X. The Cross as the Interpretive Center
The cross stands between:
Zechariah 9:9 (entry in humility)
Revelation 19 (return in glory)
It is the pivot:
Without it → no basis for salvation
Without the second coming → no final justice
XI. Eschatological Implications
We presently live in the inter-advent period:
The King has come (donkey)
The King will return (white horse)
Thus:
Salvation is still extended
Judgment is still future
XII. Conclusion
The juxtaposition of Zechariah 9:9 and Revelation 19 does not present two different Messiahs, but one Messiah in two phases of redemptive history.
The same Jesus Christ:
Came first as the afflicted and humble king (עָנִי)
Returns as the righteous warrior who judges and wages war (κρίνει καὶ πολεμεῖ)
Final Summary Statement
The Messiah of Zechariah 9:9, described as צַדִּיק וְנוֹשָׁע (righteous and vindicated), is revealed in Revelation 19 as the eschatological agent who “judges and wages war in righteousness,” thereby demonstrating a progressive, two-stage realization of messianic identity across redemptive history.
Footnotes
1. Francis Brown, S. R. Driver, and Charles Briggs, Hebrew and English Lexicon of the Old Testament (Oxford: Clarendon, 1907), 843.

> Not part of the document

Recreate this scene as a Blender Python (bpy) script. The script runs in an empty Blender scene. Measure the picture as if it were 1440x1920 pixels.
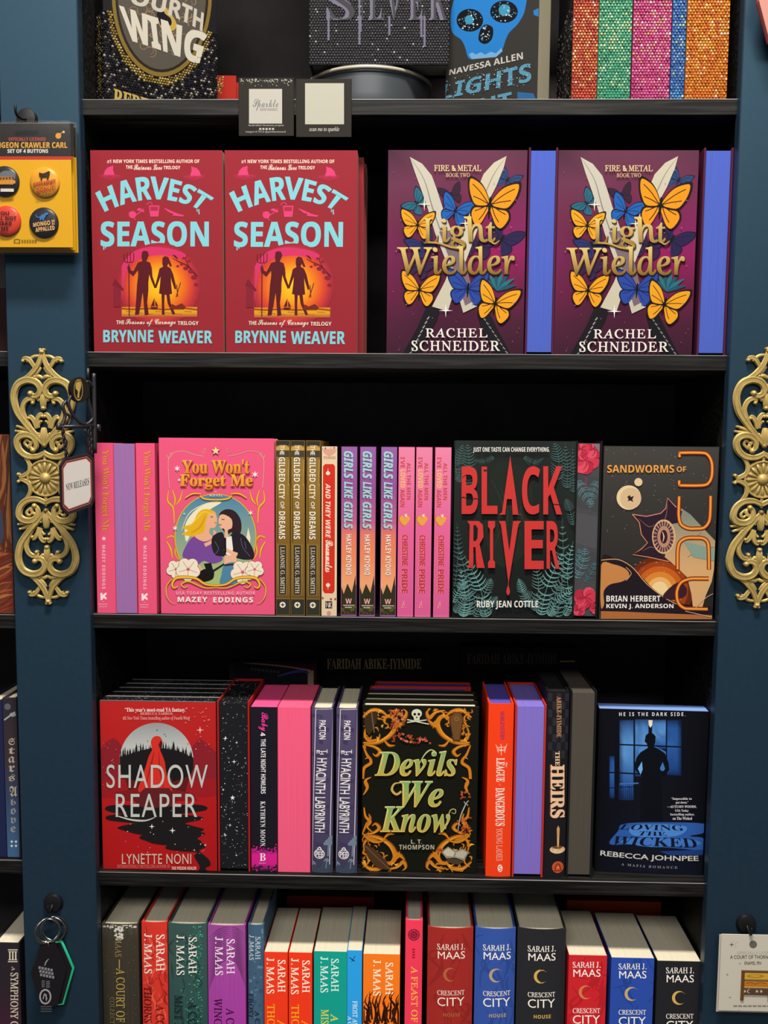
import bpy, bmesh, math, random
from mathutils import Vector, Matrix, Euler
from mathutils.geometry import tessellate_polygon

SC = bpy.context.scene
COL = SC.collection
rnd = random.Random(7)

# ------------------------------------------------------------------ camera
FPX = 2034.378                      # focal length in pixels of the 1440 x 1920 frame
CAM_LOC = Vector((0.40694, -1.35491, 1.15108))
CAM_ROT = Euler((math.pi / 2 - 0.10851, -0.00824, 0.02877), 'XYZ')
PPY = 960 + 107.253                 # principal point row
cam_data = bpy.data.cameras.new('camera')
cam = bpy.data.objects.new('camera', cam_data)
COL.objects.link(cam)
cam.location = CAM_LOC
cam.rotation_euler = CAM_ROT
cam_data.sensor_fit = 'AUTO'
cam_data.sensor_width = 36.0
cam_data.lens = FPX / 1920 * 36.0
cam_data.shift_y = (PPY - 960) / 1920
cam_data.clip_start = 0.05
SC.camera = cam

# ------------------------------------------------------------------ world, lamps, exposure
SC.view_settings.view_transform = 'Standard'
SC.view_settings.look = 'None'
SC.view_settings.gamma = 1.0
SC.view_settings.exposure = 0.3
SC.view_settings.use_curve_mapping = False
world = bpy.data.worlds.new('shop_ambient')
SC.world = world
world.use_nodes = True
bg = world.node_tree.nodes['Background']
bg.inputs['Color'].default_value = (0.80, 0.90, 1.0, 1)
bg.inputs['Strength'].default_value = 0.20


def area_lamp(name, loc, target, sx, sy, power, color):
    d = bpy.data.lights.new(name, 'AREA')
    d.shape = 'RECTANGLE'
    d.size, d.size_y = sx, sy
    d.energy = power
    d.color = color
    o = bpy.data.objects.new(name, d)
    COL.objects.link(o)
    o.location = loc
    o.rotation_euler = (Vector(target) - Vector(loc)).to_track_quat('-Z', 'Y').to_euler()
    return o


area_lamp('ceiling_lamp', (0.40, -0.95, 3.0), (0.39, 0.0, 0.95), 0.62, 0.22, 82, (1.0, 0.94, 0.85))
area_lamp('front_fill', (0.30, -3.2, 2.9), (0.39, 0.0, 0.9), 3.0, 0.8, 62, (1.0, 0.96, 0.90))  # added soft fill from the front, standing for the shop's other unseen lights

# illumination estimated for each row of the case, used to read ink colours off the photograph
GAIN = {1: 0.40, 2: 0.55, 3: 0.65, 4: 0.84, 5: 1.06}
ROW = 2


def s2l(c):
    return c / 12.92 if c <= 0.04045 else ((c + 0.055) / 1.055) ** 2.4


def lin(h):
    h = h.lstrip('#')
    return tuple(s2l(int(h[i:i + 2], 16) / 255) for i in (0, 2, 4))


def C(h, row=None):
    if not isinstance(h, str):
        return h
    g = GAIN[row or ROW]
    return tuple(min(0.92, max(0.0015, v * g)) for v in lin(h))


def mixc(a, b, t):
    a, b = C(a), C(b)
    return tuple(a[i] + (b[i] - a[i]) * t for i in range(3))


# ------------------------------------------------------------------ photograph pixel -> point on an upright plane
CAM_M = CAM_ROT.to_matrix()


def ray(px, py):
    return CAM_M @ Vector(((px - 720) / FPX, -(py - PPY) / FPX, -1.0))


def hit(px, py, p0=(0, 0, 0), yaw=0.0):
    """the point seen at a pixel on the upright plane through p0 whose right-hand direction is turned by yaw"""
    n = Vector((math.sin(yaw), -math.cos(yaw), 0))
    d = ray(px, py)
    t = (Vector(p0) - CAM_LOC).dot(n) / d.dot(n)
    return CAM_LOC + d * t


def at(px, py, y):
    return hit(px, py, (0, y, 0))


# ------------------------------------------------------------------ materials
MATS = {}


def new_mat(name):
    m = bpy.data.materials.new(name)
    m.use_nodes = True
    return m, m.node_tree, m.node_tree.nodes['Principled BSDF']


def simple(name, h, rough=0.5, metal=0.0, spec=0.5, row=None, noise=0.0, nscale=60, bump=0.0, coat=0.0, stretch=None):
    if name in MATS:
        return MATS[name]
    m, nt, b = new_mat(name)
    c = C(h, row)
    b.inputs['Roughness'].default_value = rough
    b.inputs['Metallic'].default_value = metal
    b.inputs['Specular IOR Level'].default_value = spec
    b.inputs['Coat Weight'].default_value = coat
    tc = nt.nodes.new('ShaderNodeTexCoord')
    mp = nt.nodes.new('ShaderNodeMapping')
    nt.links.new(tc.outputs['Object'], mp.inputs['Vector'])
    if stretch:
        mp.inputs['Scale'].default_value = stretch
    nz = nt.nodes.new('ShaderNodeTexNoise')
    nz.inputs['Scale'].default_value = nscale
    nz.inputs['Detail'].default_value = 6
    nt.links.new(mp.outputs['Vector'], nz.inputs['Vector'])
    rp = nt.nodes.new('ShaderNodeValToRGB')
    rp.color_ramp.elements[0].position = 0.3
    rp.color_ramp.elements[1].position = 0.72
    rp.color_ramp.elements[0].color = (*[v * (1 - noise) for v in c], 1)
    rp.color_ramp.elements[1].color = (*[min(1, v * (1 + noise)) for v in c], 1)
    nt.links.new(nz.outputs['Fac'], rp.inputs['Fac'])
    nt.links.new(rp.outputs['Color'], b.inputs['Base Color'])
    if bump:
        bp = nt.nodes.new('ShaderNodeBump')
        bp.inputs['Strength'].default_value = bump
        bp.inputs['Distance'].default_value = 0.001
        nt.links.new(nz.outputs['Fac'], bp.inputs['Height'])
        nt.links.new(bp.outputs['Normal'], b.inputs['Normal'])
    MATS[name] = m
    return m


def ink_mat(name, rough, spec=0.4, coat=0.0, metal=0.0, fleck=0.06):
    """printed stock: the colour comes from the ink stored on the mesh"""
    if name in MATS:
        return MATS[name]
    m, nt, b = new_mat(name)
    a = nt.nodes.new('ShaderNodeAttribute')
    a.attribute_name = 'ink'
    nz = nt.nodes.new('ShaderNodeTexNoise')
    nz.inputs['Scale'].default_value = 900
    nz.inputs['Detail'].default_value = 2
    tc = nt.nodes.new('ShaderNodeTexCoord')
    nt.links.new(tc.outputs['Object'], nz.inputs['Vector'])
    mr = nt.nodes.new('ShaderNodeMapRange')
    mr.inputs['To Min'].default_value = 1 - fleck
    mr.inputs['To Max'].default_value = 1 + fleck
    nt.links.new(nz.outputs['Fac'], mr.inputs['Value'])
    vm = nt.nodes.new('ShaderNodeVectorMath')
    vm.operation = 'SCALE'
    nt.links.new(a.outputs['Color'], vm.inputs[0])
    nt.links.new(mr.outputs['Result'], vm.inputs['Scale'])
    nt.links.new(vm.outputs['Vector'], b.inputs['Base Color'])
    b.inputs['Roughness'].default_value = rough
    b.inputs['Specular IOR Level'].default_value = spec
    b.inputs['Coat Weight'].default_value = coat
    b.inputs['Metallic'].default_value = metal
    MATS[name] = m
    return m


INK = ink_mat('printed_matte_stock', 0.5, 0.07)
INK_GLOSS = ink_mat('printed_gloss_stock', 0.34, 0.15)
GEM = ink_mat('rhinestone_facets', 0.18, 0.32, metal=0.15, fleck=0.0)


def pages_mat(h, axis, row):
    key = 'pages_%s_%s_%d' % (h, axis, row)
    if key in MATS:
        return MATS[key]
    st = {'x': (1, 0.004, 0.004), 'y': (0.004, 1, 0.004)}[axis]
    m = simple(key, h, 0.8, row=row, noise=0.10, nscale=1400, bump=0.25, spec=0.15, stretch=st)
    return m


# ------------------------------------------------------------------ mesh builder: verts with an ink colour
class MB:
    def __init__(s):
        s.v, s.f, s.c, s.mi = [], [], [], []

    def add(s, verts, faces, col, mi=0):
        n = len(s.v)
        s.v += [tuple(p) for p in verts]
        if col and isinstance(col[0], (tuple, list)):
            s.c += list(col)
        else:
            s.c += [col] * len(verts)
        s.f += [tuple(i + n for i in f) for f in faces]
        s.mi += [mi] * len(faces)

    def box(s, x0, x1, y0, y1, z0, z1, col, ch=0.0004, mi=0):
        ch = min(ch, (x1 - x0) * .3, (y1 - y0) * .3, (z1 - z0) * .3)
        vs, idx = [], {}
        X, Y, Z = (x0, x1), (y0, y1), (z0, z1)
        for i in (0, 1):
            for j in (0, 1):
                for k in (0, 1):
                    sx, sy, sz = (1 - 2 * i) * ch, (1 - 2 * j) * ch, (1 - 2 * k) * ch
                    for ax in range(3):
                        p = [X[i] + sx, Y[j] + sy, Z[k] + sz]
                        p[ax] = (X[i], Y[j], Z[k])[ax]
                        idx[i, j, k, ax] = len(vs)
                        vs.append(p)
        fs = []
        for a in (0, 1):
            fs.append([idx[a, j, k, 0] for j, k in ((0, 0), (1, 0), (1, 1), (0, 1))])
            fs.append([idx[i, a, k, 1] for i, k in ((0, 0), (1, 0), (1, 1), (0, 1))])
            fs.append([idx[i, j, a, 2] for i, j in ((0, 0), (1, 0), (1, 1), (0, 1))])
            for b in (0, 1):
                fs.append([idx[0, a, b, 1], idx[1, a, b, 1], idx[1, a, b, 2], idx[0, a, b, 2]])
                fs.append([idx[a, 0, b, 0], idx[a, 1, b, 0], idx[a, 1, b, 2], idx[a, 0, b, 2]])
                fs.append([idx[a, b, 0, 0], idx[a, b, 1, 0], idx[a, b, 1, 1], idx[a, b, 0, 1]])
                for c in (0, 1):
                    fs.append([idx[a, b, c, 0], idx[a, b, c, 1], idx[a, b, c, 2]])
        cx, cy, cz = (x0 + x1) / 2, (y0 + y1) / 2, (z0 + z1) / 2
        out = []
        for f in fs:
            p = [Vector(vs[i]) for i in f]
            nrm = (p[1] - p[0]).cross(p[2] - p[0])
            mid = sum(p, Vector()) / len(p) - Vector((cx, cy, cz))
            out.append(f if nrm.dot(mid) > 0 else f[::-1])
        s.add(vs, out, col, mi)

    def tube(s, pts, rad, col=(1, 1, 1), n=8, closed=False, flat=None, mi=0):
        """swept round section; rad may be a list; flat = (axis vector, factor) squashes the section"""
        P = [Vector(p) for p in pts]
        m = len(P)
        R = rad if isinstance(rad, (list, tuple)) else [rad] * m
        vs = []
        up = None
        for i in range(m):
            a = P[(i - 1) % m] if (closed or i > 0) else P[i]
            b = P[(i + 1) % m] if (closed or i < m - 1) else P[i]
            t = (b - a).normalized()
            if up is None:
                up = Vector((0, 1, 0)) if abs(t.y) < 0.9 else Vector((1, 0, 0))
            sd = t.cross(up).normalized()
            up = sd.cross(t).normalized()
            for k in range(n):
                an = 2 * math.pi * k / n
                o = sd * math.cos(an) * R[i] + up * math.sin(an) * R[i]
                if flat:
                    ax = Vector(flat[0])
                    o = o - ax * o.dot(ax) * (1 - flat[1])
                vs.append(P[i] + o)
        fs = []
        for i in range(m if closed else m - 1):
            j = (i + 1) % m
            for k in range(n):
                k2 = (k + 1) % n
                fs.append((i * n + k, i * n + k2, j * n + k2, j * n + k))
        if not closed:
            fs.append(tuple(range(n))[::-1])
            fs.append(tuple((m - 1) * n + k for k in range(n)))
        s.add(vs, fs, col, mi)

    def lathe(s, prof, n=32, cen=(0, 0, 0), axis='z', col=(1, 1, 1), mi=0):
        """prof: (radius, height) pairs turned about an axis"""
        vs, fs = [], []
        for r, h in prof:
            for k in range(n):
                a = 2 * math.pi * k / n
                x, y = r * math.cos(a), r * math.sin(a)
                p = {'z': (x, y, h), 'y': (x, -h, y)}[axis]
                vs.append((p[0] + cen[0], p[1] + cen[1], p[2] + cen[2]))
        for i in range(len(prof) - 1):
            for k in range(n):
                k2 = (k + 1) % n
                fs.append((i * n + k, i * n + k2, (i + 1) * n + k2, (i + 1) * n + k))
        fs.append(tuple(range(n))[::-1])
        fs.append(tuple((len(prof) - 1) * n + k for k in range(n)))
        s.add(vs, fs, col, mi)

    def prism(s, outline, y0, y1, col=(1, 1, 1), mi=0):
        """outline in (x, z), extruded from y0 to y1"""
        n = len(outline)
        vs = [(x, y0, z) for x, z in outline] + [(x, y1, z) for x, z in outline]
        tri = tessellate_polygon([[Vector((x, z, 0)) for x, z in outline]])
        fs = [tuple(t) for t in tri] + [tuple(i + n for i in t)[::-1] for t in tri]
        fs += [(i, (i + 1) % n, (i + 1) % n + n, i + n) for i in range(n)]
        s.add(vs, fs, col, mi)

    def build(s, name, mats, parent=None, smooth=False, fix=False):
        me = bpy.data.meshes.new(name)
        me.from_pydata(s.v, [], s.f)
        if not isinstance(mats, (list, tuple)):
            mats = [mats]
        for m in mats:
            me.materials.append(m)
        at_ = me.attributes.new('ink', 'FLOAT_COLOR', 'POINT')
        flat = []
        for c in s.c:
            flat += [c[0], c[1], c[2], 1.0]
        at_.data.foreach_set('color', flat)
        me.polygons.foreach_set('material_index', s.mi)
        if smooth:
            me.polygons.foreach_set('use_smooth', [True] * len(s.f))
        if fix:
            b = bmesh.new()
            b.from_mesh(me)
            bmesh.ops.recalc_face_normals(b, faces=b.faces)
            b.to_mesh(me)
            b.free()
        me.update()
        o = bpy.data.objects.new(name, me)
        COL.objects.link(o)
        if parent:
            o.parent = parent
        return o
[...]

2. Ludwig Koehler and Walter Baumgartner, The Hebrew and Aramaic Lexicon of the Old Testament (Leiden: Brill, 1994), 854.
3. Ibid.
4. Henry Barclay Swete, An Introduction to the Old Testament in Greek (Cambridge: Cambridge University Press, 1914), 265.
5. G. K. Beale and D. A. Carson, eds., Commentary on the New Testament Use of the Old Testament (Grand Rapids: Baker, 2007), 708.
6. Richard Bauckham, Jesus and the God of Israel (Grand Rapids: Eerdmans, 2008), 56–60.